Dear PTSD,
I never wanted for things to go this far, and now I feel I need to clear the air. You have taken my husband and changed him in ways I never imagined. You've stolen his patience, his mild manner, his ability to think rationally. You've wedged yourself between us and turned us from a loving couple into roommates. I want you to know, it's not me, it's you.
Before you go, here is what I want you to know:
- It is not my job to "micromanage" and make everyone do everything. Some things will not make you happy, you will need to learn to deal with it.
- It is not my job to make sure everything in life goes the way you want it to. I cannot control every aspect of your environment to help you avoid frustration.
- When things don't go your way, you cannot take it out on me.

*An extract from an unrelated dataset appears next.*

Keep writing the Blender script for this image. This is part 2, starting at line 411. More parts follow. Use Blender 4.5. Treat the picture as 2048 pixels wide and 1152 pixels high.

- I'm not willing to be yelled at, sworn at, or berated because you are in a bad mood or things didn't go your way.
- I deserve to feel relaxed and happy. I know you are on edge all the time, but I cannot sacrifice my own peace because you are struggling. You will need to learn ways to cope.
- I did not come with an "on/off" switch." Just because you feel bad for the way you acted, does not mean I can immediately turn off my emotions. Likewise, following me repeating, "I'm sorry" and "I love you" will not help me calm down faster. Sometimes I am allowed to be upset, especially after you've had an outburt. I deserve a chance to cool down and regroup.
I am sorry it has to be this way, but the time has come to let you go and reclaim my husband. I know this might be a difficult good-bye, but believe me when I say we will find a way to live without you.